Wednesday 16 April 2008

feeding off companies

It's 8.30 am, I am already in the office checking out my emails. I am in early today because at 9 am we have this presentation skills workshop for the office staff, in the company I work for. Another training session! Again! Not that I am against whatsoever, but there are so many that it's becoming ridiculous.

Working has become a very competitive area of our lives. We compete for job places we'll complain about later which take long periods of recruitment processes. We compete with ourselves and other canditates to get this or that job and mantain it and be the best at it. The constant need to be brushing up and refreshing our skills in whatever job we are doing; learning new computer programmes which in theory speed things up has becoming a very energy and time demanding aspect of our daily lives if you really want to keep up with this constantly changing job market. But is this that cost- and time- effective? Does the time and effort we "put in" in this pay and actually improve our performance? Training courses which repeat the same old theories and communication strategies make it telling and retelling and rephrasing what we have been told and repeated a number of times in the past.
In a way, this so-called on-going education is part of this capitalist system we are in and can not scape from of creating jobs places and of companies feeding off other companies and feeding other companies at the same time, keeping the dynamics of economy moving and flowing. Recruitment agencies, training providers, experts in managing whatever area and/or problem you can stumble upon in an office, communication experts, stationary and serigraphers and a long list of jobs which very much depend on one another.
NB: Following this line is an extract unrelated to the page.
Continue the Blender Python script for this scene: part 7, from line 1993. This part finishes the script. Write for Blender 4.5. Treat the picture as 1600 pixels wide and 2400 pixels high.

Yes, I am talking about office jobs. I am pretty sure that this also applies to a wide range of jobs from plumbers with new more ecofriendly central heatings and how to instal them and hairdressers and new techniques to dye or cut our hair and shop assistants to learn how to deal with difficult customers to managers and directors to learn how to cope with stress and all the new IT systems, the latest way to negociate and overcome culture clashes when dealing with say, foreing investors, etc.
That applied to teaching is basically down to the so-called teacher development courses to get new ideas, to welcome and embrace the use of technology, to learn from others' experiences, to overcome fears ...nothing new really, but now, lots of money flow with this.
We are all constantly learning how to operate new tools, items of technology from a simple DVD player to the latest more time efficient way of carrying out our tasks at work. It is the world we live in, constant taking in and some cashing in on it too.